Published online by Cambridge University Press: 05 April 2010
The network metaphor has become increasingly popular with social scientists; it has even penetrated the conservative precincts of economics. … [A]ttempts to develop the metaphor into operational concepts have taken two directions. One has emphasized the paths or “threads” in a single network: the manner in which long chains of contact wind their way through large social systems. … The second has emphasized the “knittedness” of interconnections within a network and the overlaps between multiple (many-stranded) types of networks for a given population.

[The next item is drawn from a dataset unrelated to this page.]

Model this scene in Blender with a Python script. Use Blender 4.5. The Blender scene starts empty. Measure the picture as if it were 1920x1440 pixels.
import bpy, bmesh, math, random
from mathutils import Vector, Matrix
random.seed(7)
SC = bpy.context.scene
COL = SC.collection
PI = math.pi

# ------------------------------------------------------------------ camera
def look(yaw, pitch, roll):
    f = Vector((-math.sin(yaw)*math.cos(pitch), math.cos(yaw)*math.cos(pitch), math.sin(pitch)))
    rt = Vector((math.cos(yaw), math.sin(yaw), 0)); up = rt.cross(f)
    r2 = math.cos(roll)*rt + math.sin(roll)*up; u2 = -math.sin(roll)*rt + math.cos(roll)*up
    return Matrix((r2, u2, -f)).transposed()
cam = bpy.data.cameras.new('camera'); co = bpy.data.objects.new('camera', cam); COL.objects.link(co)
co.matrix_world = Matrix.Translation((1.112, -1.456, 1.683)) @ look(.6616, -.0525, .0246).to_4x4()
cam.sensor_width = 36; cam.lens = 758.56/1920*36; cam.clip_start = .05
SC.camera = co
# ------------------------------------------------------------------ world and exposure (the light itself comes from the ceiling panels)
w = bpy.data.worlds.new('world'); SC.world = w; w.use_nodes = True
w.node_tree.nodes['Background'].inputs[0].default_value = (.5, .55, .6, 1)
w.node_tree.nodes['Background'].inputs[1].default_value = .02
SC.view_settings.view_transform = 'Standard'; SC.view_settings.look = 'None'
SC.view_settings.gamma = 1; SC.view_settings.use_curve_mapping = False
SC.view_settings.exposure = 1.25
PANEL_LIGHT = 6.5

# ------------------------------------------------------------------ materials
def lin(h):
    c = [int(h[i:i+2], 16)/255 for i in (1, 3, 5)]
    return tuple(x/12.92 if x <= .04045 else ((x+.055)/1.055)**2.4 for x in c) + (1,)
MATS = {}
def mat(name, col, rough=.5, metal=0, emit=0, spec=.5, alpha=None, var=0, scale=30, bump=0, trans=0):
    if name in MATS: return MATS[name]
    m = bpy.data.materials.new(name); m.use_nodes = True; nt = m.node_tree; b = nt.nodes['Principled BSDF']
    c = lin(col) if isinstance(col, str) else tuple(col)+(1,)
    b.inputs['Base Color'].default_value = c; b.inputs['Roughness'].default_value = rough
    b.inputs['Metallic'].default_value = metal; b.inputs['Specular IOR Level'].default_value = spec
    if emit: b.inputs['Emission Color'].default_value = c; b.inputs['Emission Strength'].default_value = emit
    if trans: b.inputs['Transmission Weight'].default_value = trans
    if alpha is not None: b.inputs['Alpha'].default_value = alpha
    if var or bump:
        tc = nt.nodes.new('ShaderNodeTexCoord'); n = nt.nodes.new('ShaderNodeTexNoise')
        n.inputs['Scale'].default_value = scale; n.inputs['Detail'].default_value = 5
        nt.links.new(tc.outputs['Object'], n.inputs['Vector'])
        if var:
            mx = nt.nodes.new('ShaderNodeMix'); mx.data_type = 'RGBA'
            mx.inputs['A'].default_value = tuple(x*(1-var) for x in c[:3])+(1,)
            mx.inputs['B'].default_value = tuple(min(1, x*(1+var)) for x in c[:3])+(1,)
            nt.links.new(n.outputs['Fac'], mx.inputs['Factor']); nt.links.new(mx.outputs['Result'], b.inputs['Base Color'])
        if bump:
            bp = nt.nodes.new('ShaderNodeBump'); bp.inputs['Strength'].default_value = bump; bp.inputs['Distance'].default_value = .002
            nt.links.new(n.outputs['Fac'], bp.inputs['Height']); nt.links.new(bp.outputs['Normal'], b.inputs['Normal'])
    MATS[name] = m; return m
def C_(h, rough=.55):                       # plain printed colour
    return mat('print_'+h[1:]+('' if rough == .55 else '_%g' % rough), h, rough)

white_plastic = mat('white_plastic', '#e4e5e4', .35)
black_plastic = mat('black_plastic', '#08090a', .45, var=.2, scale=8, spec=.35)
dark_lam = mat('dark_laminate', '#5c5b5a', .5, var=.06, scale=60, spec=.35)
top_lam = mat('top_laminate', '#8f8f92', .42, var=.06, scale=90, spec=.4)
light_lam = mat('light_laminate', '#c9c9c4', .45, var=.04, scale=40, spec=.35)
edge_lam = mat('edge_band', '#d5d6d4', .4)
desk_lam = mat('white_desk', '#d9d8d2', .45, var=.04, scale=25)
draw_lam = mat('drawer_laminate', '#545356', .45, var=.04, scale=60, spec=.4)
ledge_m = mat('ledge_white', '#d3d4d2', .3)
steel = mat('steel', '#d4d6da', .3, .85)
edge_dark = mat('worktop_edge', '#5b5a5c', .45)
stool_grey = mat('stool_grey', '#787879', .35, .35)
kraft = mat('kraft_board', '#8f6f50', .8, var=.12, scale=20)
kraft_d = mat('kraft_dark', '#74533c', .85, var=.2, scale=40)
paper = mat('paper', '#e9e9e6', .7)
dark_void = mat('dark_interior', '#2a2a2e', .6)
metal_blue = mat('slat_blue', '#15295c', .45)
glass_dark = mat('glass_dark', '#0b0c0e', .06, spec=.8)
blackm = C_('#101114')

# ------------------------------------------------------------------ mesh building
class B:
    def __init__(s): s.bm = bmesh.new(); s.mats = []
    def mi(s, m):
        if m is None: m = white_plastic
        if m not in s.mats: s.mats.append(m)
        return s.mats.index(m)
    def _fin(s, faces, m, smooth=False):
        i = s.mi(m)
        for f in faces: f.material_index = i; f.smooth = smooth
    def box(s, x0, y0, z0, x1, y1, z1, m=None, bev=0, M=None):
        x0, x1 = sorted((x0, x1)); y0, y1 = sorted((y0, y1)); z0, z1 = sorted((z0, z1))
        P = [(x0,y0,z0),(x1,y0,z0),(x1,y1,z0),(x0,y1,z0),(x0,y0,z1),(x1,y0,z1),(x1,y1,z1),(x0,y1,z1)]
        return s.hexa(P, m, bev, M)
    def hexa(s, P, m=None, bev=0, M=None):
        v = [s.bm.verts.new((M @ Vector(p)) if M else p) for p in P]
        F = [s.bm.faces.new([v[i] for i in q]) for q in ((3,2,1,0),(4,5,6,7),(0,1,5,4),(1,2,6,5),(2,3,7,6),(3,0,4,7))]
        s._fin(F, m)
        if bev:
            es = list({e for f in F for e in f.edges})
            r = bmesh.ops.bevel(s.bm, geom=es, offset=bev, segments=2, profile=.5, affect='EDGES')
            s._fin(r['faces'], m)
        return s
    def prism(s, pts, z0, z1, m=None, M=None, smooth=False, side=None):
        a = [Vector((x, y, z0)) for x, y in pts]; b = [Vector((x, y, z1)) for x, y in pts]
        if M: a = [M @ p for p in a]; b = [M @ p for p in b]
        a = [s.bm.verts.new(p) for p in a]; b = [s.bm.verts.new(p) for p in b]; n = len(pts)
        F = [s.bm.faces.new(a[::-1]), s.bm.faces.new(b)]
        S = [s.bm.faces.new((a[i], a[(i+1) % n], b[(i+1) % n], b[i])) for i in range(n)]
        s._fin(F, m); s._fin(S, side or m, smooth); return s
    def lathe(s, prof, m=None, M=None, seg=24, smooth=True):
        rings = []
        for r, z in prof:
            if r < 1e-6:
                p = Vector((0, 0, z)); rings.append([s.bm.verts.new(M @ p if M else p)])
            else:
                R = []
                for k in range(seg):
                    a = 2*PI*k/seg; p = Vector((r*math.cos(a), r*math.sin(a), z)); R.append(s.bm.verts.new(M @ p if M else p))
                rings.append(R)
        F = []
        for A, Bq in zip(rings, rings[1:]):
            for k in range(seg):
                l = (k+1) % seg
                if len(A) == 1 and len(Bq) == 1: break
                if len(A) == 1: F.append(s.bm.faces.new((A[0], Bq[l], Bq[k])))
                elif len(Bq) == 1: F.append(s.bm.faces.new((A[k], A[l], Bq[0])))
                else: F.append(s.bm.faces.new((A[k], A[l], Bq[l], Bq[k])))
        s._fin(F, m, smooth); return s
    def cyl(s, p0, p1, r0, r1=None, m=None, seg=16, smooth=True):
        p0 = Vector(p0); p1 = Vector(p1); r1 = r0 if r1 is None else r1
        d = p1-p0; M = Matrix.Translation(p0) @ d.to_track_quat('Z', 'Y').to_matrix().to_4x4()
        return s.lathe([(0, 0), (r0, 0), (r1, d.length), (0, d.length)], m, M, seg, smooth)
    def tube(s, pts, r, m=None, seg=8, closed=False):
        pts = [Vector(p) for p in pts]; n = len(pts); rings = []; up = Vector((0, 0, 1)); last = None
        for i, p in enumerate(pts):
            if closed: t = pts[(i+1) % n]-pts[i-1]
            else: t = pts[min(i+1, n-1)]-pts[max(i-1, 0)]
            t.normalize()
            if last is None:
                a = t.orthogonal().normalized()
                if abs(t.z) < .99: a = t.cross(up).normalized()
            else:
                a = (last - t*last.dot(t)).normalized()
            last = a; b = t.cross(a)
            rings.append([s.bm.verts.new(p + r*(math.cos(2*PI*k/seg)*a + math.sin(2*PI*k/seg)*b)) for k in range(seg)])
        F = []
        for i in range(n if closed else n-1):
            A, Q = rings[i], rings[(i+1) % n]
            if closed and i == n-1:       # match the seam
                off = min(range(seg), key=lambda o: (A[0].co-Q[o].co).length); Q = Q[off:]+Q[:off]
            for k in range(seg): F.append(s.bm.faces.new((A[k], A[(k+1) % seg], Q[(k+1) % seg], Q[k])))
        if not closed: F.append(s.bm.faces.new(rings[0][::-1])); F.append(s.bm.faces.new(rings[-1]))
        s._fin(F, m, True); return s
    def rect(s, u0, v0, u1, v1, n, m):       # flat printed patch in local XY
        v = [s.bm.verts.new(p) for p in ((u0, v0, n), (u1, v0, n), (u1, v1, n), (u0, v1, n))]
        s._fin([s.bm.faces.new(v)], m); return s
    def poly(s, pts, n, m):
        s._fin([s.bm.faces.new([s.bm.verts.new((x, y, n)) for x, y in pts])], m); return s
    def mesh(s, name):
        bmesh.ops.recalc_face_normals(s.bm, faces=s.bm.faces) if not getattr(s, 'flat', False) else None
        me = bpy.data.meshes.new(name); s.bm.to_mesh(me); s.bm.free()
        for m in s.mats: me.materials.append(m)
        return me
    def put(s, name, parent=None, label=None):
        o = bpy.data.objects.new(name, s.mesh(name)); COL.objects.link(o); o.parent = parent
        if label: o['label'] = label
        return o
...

White, Boorman, and Breiger, 1976:730Introduction
Some 25 years after the publication of White, Boorman, and Breiger's classic paper on blockmodeling, most uses of the network idea in economic and organizational research remain metaphoric. They convey a quality of fluidity, permeability, even embeddedness in a set of relationships, but are typically silent on how one might measure and analyze such properties in testing hypotheses about network causes and consequences. This chapter offers a quantitative analysis of structural change in Japan's corporate network. We use some well-known methods of formal network analysis to map the evolution of business networks in Japan from longitudinal data on the country's largest financial institutions, trading companies, and industrial corporations. We will see that, to an extraordinary degree, Japanese economic organization in a network sense was built around keiretsu clusterings. Second, consistent with much recent commentary, this structure has eroded over time. Yet the decline has not been even or continuous.